The Tacoma Click Saga of 2015: Part 2
This is Part 2 in a four part series about the Click network in Tacoma, Washington, where city leaders spent most of 2015 considering a plan to lease out all operations of this municipal network to a private company. Part 2 explores the major reasons why Tacoma Public Utilities has considered the move to lease out all Click operations. Part 1, published on May 31, examines possible plans for Click in the immediate future.
Part 2: TPU’s Challenges with Click
When TPU officials proposed last March to lease the network to a private ISP for 40 years, they cited revenue losses for Click as high as $7.6 million annually, indicated by troubling financial reports in recent years. Some critics, however, such as those with the advocacy group “Stick with Click,” countered that this figure is inaccurate. They say that TPU manufactured the revenue losses through an accounting decision that resulted in a deceptively bleak picture of Click’s financial performance.
To shed light on the disagreement, we're examining relevant facts about Click.
Allocating the Costs of a Shared Infrastructure
When Tacoma first built the Click network in the late 1990s, the Hybrid Fiber Coax (HFC) infrastructure was to support services for two divisions of the TPU: TPU Power and Click.
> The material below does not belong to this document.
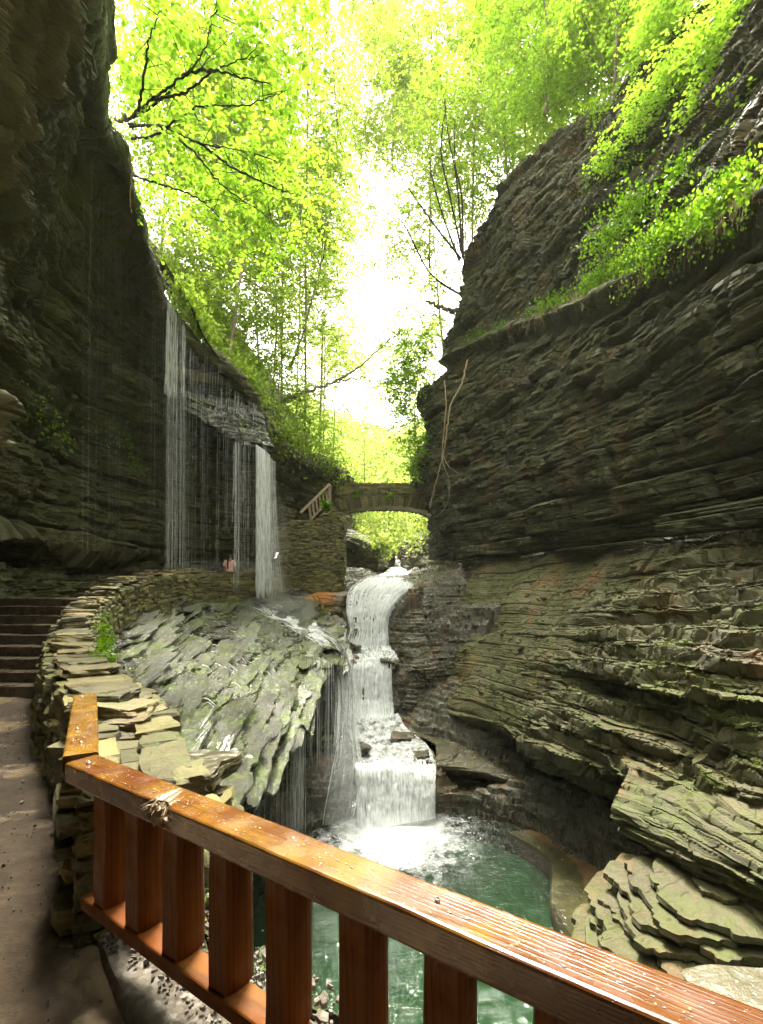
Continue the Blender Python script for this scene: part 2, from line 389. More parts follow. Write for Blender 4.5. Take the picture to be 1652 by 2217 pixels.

Besides the infrastructure’s function for supporting Click’s services, the city designed the HFC infrastructure to support a smart electrical metering program for TPU Power services.
This dual purpose meant that for accounting purposes, TPU had to allocate the costs of a shared network based how much each division would rely on the network. This cost allocation (a common accounting practice) would assign each division a portion of the original capital construction costs for building the network and a separate portion of the network’s ongoing operations and maintenance (O&M) costs.
Ultimately, and with the help of an independent consultant, the city settled on cost allocation ratios in 2003, which determined how the TPU would assign capital and O&M costs to each division. TPU Power would pay 73 percent of the capital costs to build the HFC infrastructure; Click would pay the remaining 27 percent. Click would then pay a 76 percent of the network’s ongoing O&M costs, with TPU Power paying the remaining 24 percent of O&M.